* Start SOURCE MATERIAL *
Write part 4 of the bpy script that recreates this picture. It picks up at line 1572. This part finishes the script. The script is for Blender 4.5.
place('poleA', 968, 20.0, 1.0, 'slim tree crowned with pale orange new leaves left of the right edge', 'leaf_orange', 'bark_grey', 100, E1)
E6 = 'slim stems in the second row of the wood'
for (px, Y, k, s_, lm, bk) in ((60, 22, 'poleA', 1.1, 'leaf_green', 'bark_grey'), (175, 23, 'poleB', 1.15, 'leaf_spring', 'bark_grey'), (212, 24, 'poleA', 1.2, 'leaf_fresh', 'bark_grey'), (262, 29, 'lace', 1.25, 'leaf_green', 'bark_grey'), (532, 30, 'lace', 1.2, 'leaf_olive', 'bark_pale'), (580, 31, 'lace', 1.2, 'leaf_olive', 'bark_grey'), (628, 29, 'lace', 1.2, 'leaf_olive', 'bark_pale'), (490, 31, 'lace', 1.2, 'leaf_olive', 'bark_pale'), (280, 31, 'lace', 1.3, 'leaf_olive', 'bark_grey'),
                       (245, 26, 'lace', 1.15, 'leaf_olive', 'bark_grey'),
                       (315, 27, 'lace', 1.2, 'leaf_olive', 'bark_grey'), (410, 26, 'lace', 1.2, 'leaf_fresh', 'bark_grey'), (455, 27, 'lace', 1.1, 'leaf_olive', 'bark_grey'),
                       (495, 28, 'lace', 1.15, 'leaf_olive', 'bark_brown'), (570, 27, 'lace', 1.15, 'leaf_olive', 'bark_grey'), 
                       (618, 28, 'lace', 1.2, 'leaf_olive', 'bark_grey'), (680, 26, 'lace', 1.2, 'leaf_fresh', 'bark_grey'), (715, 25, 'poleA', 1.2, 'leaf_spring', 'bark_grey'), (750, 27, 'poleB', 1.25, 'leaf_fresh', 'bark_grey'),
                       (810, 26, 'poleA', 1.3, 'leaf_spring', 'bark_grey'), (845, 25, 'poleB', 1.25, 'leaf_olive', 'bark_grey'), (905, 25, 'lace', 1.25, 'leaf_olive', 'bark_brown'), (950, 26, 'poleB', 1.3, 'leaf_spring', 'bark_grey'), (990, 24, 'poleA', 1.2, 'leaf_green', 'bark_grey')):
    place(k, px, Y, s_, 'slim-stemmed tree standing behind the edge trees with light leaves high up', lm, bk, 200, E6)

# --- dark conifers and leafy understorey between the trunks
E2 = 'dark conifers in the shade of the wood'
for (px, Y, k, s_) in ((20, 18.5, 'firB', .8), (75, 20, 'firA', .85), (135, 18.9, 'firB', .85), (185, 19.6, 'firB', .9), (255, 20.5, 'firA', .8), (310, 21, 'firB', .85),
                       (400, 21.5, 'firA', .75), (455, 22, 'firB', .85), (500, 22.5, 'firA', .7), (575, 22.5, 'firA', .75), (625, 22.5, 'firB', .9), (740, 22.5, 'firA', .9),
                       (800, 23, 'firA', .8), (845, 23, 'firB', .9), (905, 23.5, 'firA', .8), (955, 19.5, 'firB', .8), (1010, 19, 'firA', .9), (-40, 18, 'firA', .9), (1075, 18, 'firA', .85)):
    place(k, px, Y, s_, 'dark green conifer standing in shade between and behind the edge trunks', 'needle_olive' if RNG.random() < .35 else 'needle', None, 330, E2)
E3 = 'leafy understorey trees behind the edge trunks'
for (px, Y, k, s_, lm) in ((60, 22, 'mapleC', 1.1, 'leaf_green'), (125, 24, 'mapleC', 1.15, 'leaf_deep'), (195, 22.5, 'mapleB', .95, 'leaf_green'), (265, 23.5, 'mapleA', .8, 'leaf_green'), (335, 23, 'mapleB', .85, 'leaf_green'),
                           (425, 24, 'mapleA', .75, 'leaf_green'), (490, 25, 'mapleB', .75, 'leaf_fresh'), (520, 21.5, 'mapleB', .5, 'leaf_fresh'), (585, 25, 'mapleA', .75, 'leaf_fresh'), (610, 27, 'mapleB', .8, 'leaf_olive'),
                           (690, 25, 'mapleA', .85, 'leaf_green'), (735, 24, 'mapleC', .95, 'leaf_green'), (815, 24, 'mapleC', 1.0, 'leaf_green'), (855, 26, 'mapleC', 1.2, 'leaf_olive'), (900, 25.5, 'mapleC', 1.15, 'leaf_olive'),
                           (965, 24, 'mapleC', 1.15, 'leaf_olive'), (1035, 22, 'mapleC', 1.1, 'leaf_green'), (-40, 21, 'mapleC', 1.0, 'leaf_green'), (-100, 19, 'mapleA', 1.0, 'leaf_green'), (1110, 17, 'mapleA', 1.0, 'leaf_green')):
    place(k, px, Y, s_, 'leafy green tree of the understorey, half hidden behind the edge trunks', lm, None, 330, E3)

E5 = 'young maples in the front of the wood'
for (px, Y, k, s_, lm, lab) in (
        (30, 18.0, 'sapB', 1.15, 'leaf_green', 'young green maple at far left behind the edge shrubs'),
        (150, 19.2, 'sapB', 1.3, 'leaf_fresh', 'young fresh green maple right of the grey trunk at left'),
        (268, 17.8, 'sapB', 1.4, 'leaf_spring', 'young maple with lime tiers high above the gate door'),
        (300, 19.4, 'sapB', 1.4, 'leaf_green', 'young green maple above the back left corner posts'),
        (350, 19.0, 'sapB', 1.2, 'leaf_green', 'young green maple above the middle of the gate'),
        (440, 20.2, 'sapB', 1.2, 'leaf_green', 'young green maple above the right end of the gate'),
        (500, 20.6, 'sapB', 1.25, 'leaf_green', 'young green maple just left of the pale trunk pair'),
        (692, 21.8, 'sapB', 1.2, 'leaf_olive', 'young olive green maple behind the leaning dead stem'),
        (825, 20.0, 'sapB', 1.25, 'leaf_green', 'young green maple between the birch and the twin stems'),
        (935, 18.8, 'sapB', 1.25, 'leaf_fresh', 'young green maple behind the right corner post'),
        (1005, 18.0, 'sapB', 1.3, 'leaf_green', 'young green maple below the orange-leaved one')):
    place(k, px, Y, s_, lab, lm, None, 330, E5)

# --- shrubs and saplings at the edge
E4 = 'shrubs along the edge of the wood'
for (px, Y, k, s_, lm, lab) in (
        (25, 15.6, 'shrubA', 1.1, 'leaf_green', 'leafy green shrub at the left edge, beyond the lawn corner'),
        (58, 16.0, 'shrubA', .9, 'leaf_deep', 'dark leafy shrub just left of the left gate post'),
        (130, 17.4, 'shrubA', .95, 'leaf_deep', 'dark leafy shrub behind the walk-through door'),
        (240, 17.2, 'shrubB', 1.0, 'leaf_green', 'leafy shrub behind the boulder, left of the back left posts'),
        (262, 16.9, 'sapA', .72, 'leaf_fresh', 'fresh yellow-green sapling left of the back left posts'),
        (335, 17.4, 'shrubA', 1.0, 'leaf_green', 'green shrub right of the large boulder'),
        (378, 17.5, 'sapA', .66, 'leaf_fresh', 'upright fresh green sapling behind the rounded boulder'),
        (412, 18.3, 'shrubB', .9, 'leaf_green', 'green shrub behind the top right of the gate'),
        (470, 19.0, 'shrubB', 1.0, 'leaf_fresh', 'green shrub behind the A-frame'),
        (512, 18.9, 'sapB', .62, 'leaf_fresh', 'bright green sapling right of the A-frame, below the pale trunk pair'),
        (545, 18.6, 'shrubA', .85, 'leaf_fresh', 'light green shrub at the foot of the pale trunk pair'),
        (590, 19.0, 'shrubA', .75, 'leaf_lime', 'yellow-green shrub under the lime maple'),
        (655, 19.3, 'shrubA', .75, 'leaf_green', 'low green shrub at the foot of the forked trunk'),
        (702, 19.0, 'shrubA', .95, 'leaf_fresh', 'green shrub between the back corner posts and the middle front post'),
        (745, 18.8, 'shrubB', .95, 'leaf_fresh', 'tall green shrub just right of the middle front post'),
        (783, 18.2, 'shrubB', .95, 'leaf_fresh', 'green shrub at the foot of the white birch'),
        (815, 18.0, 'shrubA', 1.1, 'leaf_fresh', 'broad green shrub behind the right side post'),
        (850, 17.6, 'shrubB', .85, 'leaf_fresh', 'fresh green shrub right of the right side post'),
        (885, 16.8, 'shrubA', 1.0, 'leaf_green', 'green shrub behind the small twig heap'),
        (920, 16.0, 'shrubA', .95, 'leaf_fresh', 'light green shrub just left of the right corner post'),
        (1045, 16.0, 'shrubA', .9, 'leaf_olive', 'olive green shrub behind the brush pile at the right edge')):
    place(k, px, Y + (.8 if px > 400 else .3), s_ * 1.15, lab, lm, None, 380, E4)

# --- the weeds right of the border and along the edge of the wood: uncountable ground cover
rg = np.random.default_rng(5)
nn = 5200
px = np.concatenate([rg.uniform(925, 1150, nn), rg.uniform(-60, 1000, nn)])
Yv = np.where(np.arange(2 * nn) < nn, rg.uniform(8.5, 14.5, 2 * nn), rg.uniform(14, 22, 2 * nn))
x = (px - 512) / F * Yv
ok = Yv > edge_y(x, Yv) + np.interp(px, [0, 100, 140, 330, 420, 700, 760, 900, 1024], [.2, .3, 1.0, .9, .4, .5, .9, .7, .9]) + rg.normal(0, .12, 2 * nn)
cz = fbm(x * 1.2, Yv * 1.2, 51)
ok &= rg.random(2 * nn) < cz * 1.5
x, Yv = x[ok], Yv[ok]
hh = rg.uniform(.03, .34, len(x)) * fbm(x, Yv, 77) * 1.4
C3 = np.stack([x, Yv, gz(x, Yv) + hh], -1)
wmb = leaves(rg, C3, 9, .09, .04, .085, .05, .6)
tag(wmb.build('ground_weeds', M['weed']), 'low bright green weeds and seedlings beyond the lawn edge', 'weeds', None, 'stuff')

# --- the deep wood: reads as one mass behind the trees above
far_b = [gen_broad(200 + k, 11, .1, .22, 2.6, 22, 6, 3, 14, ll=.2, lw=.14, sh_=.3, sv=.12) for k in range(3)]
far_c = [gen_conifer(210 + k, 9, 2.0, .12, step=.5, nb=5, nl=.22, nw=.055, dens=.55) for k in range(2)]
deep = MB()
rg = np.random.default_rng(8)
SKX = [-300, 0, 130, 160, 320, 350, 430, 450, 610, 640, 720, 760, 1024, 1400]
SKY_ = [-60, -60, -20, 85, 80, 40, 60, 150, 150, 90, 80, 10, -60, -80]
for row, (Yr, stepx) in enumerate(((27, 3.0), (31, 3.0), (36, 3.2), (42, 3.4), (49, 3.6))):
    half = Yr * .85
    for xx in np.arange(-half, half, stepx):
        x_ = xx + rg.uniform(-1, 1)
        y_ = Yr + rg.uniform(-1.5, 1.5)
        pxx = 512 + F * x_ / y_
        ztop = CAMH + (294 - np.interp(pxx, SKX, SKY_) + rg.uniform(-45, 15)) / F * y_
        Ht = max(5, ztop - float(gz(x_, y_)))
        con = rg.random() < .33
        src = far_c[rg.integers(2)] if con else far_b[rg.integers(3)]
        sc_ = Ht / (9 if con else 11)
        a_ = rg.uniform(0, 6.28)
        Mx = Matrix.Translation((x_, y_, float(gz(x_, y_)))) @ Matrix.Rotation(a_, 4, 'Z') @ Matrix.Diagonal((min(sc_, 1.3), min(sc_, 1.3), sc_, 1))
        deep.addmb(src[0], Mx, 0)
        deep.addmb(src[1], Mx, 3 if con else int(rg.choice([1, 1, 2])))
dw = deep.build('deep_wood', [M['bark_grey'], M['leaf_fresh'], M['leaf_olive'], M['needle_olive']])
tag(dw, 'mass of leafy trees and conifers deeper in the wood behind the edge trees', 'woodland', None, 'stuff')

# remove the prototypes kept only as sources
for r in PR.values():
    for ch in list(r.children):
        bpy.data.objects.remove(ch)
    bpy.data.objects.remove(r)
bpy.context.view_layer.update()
* End SOURCE MATERIAL *
* YOUR GOAL
Exactly repeat the lines above, from the opening line through the one with "place(k, px, Y, s_, 'slim-stemmed", and include nothing else.

* WORKED SOLUTION
Write part 4 of the bpy script that recreates this picture. It picks up at line 1572. This part finishes the script. The script is for Blender 4.5.
place('poleA', 968, 20.0, 1.0, 'slim tree crowned with pale orange new leaves left of the right edge', 'leaf_orange', 'bark_grey', 100, E1)
E6 = 'slim stems in the second row of the wood'
for (px, Y, k, s_, lm, bk) in ((60, 22, 'poleA', 1.1, 'leaf_green', 'bark_grey'), (175, 23, 'poleB', 1.15, 'leaf_spring', 'bark_grey'), (212, 24, 'poleA', 1.2, 'leaf_fresh', 'bark_grey'), (262, 29, 'lace', 1.25, 'leaf_green', 'bark_grey'), (532, 30, 'lace', 1.2, 'leaf_olive', 'bark_pale'), (580, 31, 'lace', 1.2, 'leaf_olive', 'bark_grey'), (628, 29, 'lace', 1.2, 'leaf_olive', 'bark_pale'), (490, 31, 'lace', 1.2, 'leaf_olive', 'bark_pale'), (280, 31, 'lace', 1.3, 'leaf_olive', 'bark_grey'),
                       (245, 26, 'lace', 1.15, 'leaf_olive', 'bark_grey'),
                       (315, 27, 'lace', 1.2, 'leaf_olive', 'bark_grey'), (410, 26, 'lace', 1.2, 'leaf_fresh', 'bark_grey'), (455, 27, 'lace', 1.1, 'leaf_olive', 'bark_grey'),
                       (495, 28, 'lace', 1.15, 'leaf_olive', 'bark_brown'), (570, 27, 'lace', 1.15, 'leaf_olive', 'bark_grey'), 
                       (618, 28, 'lace', 1.2, 'leaf_olive', 'bark_grey'), (680, 26, 'lace', 1.2, 'leaf_fresh', 'bark_grey'), (715, 25, 'poleA', 1.2, 'leaf_spring', 'bark_grey'), (750, 27, 'poleB', 1.25, 'leaf_fresh', 'bark_grey'),
                       (810, 26, 'poleA', 1.3, 'leaf_spring', 'bark_grey'), (845, 25, 'poleB', 1.25, 'leaf_olive', 'bark_grey'), (905, 25, 'lace', 1.25, 'leaf_olive', 'bark_brown'), (950, 26, 'poleB', 1.3, 'leaf_spring', 'bark_grey'), (990, 24, 'poleA', 1.2, 'leaf_green', 'bark_grey')):
    place(k, px, Y, s_, 'slim-stemmed tree standing behind the edge trees with light leaves high up', lm, bk, 200, E6)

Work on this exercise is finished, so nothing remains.